# Recorded data
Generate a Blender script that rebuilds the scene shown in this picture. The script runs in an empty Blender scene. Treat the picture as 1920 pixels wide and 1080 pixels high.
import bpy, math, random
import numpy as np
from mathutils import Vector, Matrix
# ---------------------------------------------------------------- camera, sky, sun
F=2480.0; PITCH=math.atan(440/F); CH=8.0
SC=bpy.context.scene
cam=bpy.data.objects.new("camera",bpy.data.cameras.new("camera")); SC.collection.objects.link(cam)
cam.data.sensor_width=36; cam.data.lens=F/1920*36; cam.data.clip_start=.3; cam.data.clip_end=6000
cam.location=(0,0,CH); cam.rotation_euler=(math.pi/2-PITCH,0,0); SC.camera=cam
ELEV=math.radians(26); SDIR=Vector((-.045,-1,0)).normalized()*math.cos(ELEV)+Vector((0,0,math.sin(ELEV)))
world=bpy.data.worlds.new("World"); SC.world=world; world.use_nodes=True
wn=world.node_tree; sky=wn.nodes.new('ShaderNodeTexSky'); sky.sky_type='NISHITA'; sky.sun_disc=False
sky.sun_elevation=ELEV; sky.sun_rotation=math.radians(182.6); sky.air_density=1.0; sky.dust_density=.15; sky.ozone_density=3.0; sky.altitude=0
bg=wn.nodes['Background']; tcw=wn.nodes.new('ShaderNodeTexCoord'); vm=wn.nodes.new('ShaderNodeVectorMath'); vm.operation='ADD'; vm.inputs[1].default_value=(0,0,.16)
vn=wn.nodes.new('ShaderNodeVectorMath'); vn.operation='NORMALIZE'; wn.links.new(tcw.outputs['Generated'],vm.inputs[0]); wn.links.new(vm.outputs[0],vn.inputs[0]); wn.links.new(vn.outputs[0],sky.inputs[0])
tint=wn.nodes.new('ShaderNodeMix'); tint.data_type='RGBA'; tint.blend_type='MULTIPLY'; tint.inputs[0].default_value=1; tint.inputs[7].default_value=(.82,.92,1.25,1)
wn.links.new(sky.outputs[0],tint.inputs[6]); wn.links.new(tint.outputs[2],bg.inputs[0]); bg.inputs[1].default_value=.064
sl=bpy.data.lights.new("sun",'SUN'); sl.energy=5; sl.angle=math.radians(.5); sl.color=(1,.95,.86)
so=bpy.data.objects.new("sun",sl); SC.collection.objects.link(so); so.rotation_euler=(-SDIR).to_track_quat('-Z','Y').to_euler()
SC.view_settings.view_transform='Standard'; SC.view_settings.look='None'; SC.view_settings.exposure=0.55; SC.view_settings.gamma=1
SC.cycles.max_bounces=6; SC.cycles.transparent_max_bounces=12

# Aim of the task
Extract the listing in its entirety, matching it exactly.

# Task output
Generate a Blender script that rebuilds the scene shown in this picture. The script runs in an empty Blender scene. Treat the picture as 1920 pixels wide and 1080 pixels high.
import bpy, math, random
import numpy as np
from mathutils import Vector, Matrix
# ---------------------------------------------------------------- camera, sky, sun
F=2480.0; PITCH=math.atan(440/F); CH=8.0
SC=bpy.context.scene
cam=bpy.data.objects.new("camera",bpy.data.cameras.new("camera")); SC.collection.objects.link(cam)
cam.data.sensor_width=36; cam.data.lens=F/1920*36; cam.data.clip_start=.3; cam.data.clip_end=6000
cam.location=(0,0,CH); cam.rotation_euler=(math.pi/2-PITCH,0,0); SC.camera=cam
ELEV=math.radians(26); SDIR=Vector((-.045,-1,0)).normalized()*math.cos(ELEV)+Vector((0,0,math.sin(ELEV)))
world=bpy.data.worlds.new("World"); SC.world=world; world.use_nodes=True
wn=world.node_tree; sky=wn.nodes.new('ShaderNodeTexSky'); sky.sky_type='NISHITA'; sky.sun_disc=False
sky.sun_elevation=ELEV; sky.sun_rotation=math.radians(182.6); sky.air_density=1.0; sky.dust_density=.15; sky.ozone_density=3.0; sky.altitude=0
bg=wn.nodes['Background']; tcw=wn.nodes.new('ShaderNodeTexCoord'); vm=wn.nodes.new('ShaderNodeVectorMath'); vm.operation='ADD'; vm.inputs[1].default_value=(0,0,.16)
vn=wn.nodes.new('ShaderNodeVectorMath'); vn.operation='NORMALIZE'; wn.links.new(tcw.outputs['Generated'],vm.inputs[0]); wn.links.new(vm.outputs[0],vn.inputs[0]); wn.links.new(vn.outputs[0],sky.inputs[0])
tint=wn.nodes.new('ShaderNodeMix'); tint.data_type='RGBA'; tint.blend_type='MULTIPLY'; tint.inputs[0].default_value=1; tint.inputs[7].default_value=(.82,.92,1.25,1)
wn.links.new(sky.outputs[0],tint.inputs[6]); wn.links.new(tint.outputs[2],bg.inputs[0]); bg.inputs[1].default_value=.064
sl=bpy.data.lights.new("sun",'SUN'); sl.energy=5; sl.angle=math.radians(.5); sl.color=(1,.95,.86)
so=bpy.data.objects.new("sun",sl); SC.collection.objects.link(so); so.rotation_euler=(-SDIR).to_track_quat('-Z','Y').to_euler()
SC.view_settings.view_transform='Standard'; SC.view_settings.look='None'; SC.view_settings.exposure=0.55; SC.view_settings.gamma=1
SC.cycles.max_bounces=6; SC.cycles.transparent_max_bounces=12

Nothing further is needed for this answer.